What is asked: Print the first line of the material below and each line after it, exactly as written, ending with the line that contains "col.objects.link(so)".

Information shown:
□ □ □ □ □ □ □

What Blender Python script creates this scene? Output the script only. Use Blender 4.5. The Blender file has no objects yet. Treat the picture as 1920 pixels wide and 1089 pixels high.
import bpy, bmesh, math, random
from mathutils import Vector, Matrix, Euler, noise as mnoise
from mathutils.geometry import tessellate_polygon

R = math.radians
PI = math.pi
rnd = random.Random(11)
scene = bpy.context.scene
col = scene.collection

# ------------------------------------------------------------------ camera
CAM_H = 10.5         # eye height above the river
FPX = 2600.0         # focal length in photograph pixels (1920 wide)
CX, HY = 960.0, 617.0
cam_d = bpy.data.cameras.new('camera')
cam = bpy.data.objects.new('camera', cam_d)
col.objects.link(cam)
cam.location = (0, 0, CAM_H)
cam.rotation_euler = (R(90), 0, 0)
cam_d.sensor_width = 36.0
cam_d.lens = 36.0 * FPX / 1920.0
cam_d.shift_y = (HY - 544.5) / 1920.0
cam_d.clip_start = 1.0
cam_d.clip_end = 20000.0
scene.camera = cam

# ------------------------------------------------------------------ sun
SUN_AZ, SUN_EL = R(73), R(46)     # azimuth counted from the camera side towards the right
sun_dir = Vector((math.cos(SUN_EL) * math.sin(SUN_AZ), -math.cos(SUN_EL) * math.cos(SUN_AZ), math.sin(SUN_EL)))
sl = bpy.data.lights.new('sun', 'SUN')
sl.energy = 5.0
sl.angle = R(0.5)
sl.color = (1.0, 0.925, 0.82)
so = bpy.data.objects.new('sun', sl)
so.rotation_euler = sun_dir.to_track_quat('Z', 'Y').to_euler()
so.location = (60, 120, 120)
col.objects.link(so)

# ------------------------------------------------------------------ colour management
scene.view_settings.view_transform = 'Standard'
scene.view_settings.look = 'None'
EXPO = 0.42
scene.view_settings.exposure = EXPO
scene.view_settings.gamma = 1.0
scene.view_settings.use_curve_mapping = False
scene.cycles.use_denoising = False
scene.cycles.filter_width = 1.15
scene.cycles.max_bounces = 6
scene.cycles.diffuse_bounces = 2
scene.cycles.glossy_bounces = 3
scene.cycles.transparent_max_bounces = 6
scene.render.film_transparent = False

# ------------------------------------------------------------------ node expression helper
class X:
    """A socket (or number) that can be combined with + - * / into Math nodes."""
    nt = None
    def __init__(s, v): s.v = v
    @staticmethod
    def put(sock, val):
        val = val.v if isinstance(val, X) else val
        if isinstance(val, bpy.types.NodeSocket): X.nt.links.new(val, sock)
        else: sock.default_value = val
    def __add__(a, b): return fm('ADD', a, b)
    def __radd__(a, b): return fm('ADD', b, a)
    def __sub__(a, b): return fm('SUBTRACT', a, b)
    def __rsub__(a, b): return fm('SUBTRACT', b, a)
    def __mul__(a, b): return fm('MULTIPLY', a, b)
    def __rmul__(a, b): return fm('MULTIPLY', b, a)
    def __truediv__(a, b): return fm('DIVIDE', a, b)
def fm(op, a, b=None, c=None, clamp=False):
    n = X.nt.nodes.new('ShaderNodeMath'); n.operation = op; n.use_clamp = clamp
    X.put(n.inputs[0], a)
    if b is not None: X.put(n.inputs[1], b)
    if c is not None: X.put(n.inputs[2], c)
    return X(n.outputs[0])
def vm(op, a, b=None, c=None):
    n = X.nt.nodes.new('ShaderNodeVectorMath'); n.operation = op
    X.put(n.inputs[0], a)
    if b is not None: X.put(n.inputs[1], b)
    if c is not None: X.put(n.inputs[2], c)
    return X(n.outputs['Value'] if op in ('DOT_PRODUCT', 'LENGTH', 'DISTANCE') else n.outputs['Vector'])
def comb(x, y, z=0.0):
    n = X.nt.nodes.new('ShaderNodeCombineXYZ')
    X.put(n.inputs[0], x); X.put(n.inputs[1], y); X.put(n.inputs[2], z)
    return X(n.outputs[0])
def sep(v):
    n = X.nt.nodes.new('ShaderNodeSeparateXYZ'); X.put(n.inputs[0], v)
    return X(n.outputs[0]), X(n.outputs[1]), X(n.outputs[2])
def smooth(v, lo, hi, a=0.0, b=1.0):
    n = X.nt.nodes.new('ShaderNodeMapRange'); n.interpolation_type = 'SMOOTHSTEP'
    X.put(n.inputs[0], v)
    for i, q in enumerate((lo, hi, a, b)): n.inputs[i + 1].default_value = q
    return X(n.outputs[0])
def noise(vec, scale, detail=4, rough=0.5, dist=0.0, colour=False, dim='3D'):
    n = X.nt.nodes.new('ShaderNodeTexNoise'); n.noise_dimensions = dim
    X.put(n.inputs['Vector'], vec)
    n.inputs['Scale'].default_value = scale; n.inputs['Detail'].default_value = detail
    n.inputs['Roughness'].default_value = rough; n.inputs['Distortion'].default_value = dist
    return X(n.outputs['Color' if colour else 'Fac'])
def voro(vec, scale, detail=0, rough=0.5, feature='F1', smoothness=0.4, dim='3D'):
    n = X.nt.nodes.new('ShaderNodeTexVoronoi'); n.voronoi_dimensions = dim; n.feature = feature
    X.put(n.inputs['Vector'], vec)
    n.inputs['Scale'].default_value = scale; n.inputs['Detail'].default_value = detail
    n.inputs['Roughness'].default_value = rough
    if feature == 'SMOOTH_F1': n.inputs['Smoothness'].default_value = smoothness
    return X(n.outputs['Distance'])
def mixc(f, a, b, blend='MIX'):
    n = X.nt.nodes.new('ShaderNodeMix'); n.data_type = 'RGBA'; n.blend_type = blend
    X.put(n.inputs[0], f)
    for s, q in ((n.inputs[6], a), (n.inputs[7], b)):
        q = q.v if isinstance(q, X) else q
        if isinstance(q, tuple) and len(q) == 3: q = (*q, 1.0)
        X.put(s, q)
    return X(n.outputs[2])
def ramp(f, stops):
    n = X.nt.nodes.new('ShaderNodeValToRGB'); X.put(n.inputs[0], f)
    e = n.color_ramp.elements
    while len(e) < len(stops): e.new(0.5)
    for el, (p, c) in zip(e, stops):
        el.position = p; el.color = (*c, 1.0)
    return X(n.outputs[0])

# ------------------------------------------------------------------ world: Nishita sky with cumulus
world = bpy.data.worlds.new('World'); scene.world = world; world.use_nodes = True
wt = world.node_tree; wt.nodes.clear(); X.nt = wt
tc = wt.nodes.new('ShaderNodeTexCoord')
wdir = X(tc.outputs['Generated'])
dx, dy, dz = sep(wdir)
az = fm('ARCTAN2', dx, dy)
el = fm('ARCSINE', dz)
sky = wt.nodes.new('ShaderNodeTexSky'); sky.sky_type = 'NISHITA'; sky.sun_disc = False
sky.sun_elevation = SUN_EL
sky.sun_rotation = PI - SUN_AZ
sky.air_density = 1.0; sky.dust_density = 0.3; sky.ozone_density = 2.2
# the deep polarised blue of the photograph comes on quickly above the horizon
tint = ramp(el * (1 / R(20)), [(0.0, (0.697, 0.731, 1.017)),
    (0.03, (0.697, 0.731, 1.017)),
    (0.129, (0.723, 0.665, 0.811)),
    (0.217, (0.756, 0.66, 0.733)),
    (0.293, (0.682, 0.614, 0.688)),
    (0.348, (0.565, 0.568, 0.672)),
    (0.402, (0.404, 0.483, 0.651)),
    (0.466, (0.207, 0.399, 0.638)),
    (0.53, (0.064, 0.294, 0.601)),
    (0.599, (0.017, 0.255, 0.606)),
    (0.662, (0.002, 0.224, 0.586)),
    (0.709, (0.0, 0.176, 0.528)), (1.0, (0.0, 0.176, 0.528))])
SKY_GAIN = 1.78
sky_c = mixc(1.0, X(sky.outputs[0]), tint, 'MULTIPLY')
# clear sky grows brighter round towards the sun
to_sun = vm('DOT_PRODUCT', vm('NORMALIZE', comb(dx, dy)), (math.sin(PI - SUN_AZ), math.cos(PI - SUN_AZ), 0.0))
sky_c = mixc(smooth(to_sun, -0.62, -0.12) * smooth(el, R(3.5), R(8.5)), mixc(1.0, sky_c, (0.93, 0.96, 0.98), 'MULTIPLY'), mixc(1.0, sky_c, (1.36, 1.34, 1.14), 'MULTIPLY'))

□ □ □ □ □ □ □

Exercise output:
What Blender Python script creates this scene? Output the script only. Use Blender 4.5. The Blender file has no objects yet. Treat the picture as 1920 pixels wide and 1089 pixels high.
import bpy, bmesh, math, random
from mathutils import Vector, Matrix, Euler, noise as mnoise
from mathutils.geometry import tessellate_polygon

R = math.radians
PI = math.pi
rnd = random.Random(11)
scene = bpy.context.scene
col = scene.collection

# ------------------------------------------------------------------ camera
CAM_H = 10.5         # eye height above the river
FPX = 2600.0         # focal length in photograph pixels (1920 wide)
CX, HY = 960.0, 617.0
cam_d = bpy.data.cameras.new('camera')
cam = bpy.data.objects.new('camera', cam_d)
col.objects.link(cam)
cam.location = (0, 0, CAM_H)
cam.rotation_euler = (R(90), 0, 0)
cam_d.sensor_width = 36.0
cam_d.lens = 36.0 * FPX / 1920.0
cam_d.shift_y = (HY - 544.5) / 1920.0
cam_d.clip_start = 1.0
cam_d.clip_end = 20000.0
scene.camera = cam

# ------------------------------------------------------------------ sun
SUN_AZ, SUN_EL = R(73), R(46)     # azimuth counted from the camera side towards the right
sun_dir = Vector((math.cos(SUN_EL) * math.sin(SUN_AZ), -math.cos(SUN_EL) * math.cos(SUN_AZ), math.sin(SUN_EL)))
sl = bpy.data.lights.new('sun', 'SUN')
sl.energy = 5.0
sl.angle = R(0.5)
sl.color = (1.0, 0.925, 0.82)
so = bpy.data.objects.new('sun', sl)
so.rotation_euler = sun_dir.to_track_quat('Z', 'Y').to_euler()
so.location = (60, 120, 120)
col.objects.link(so)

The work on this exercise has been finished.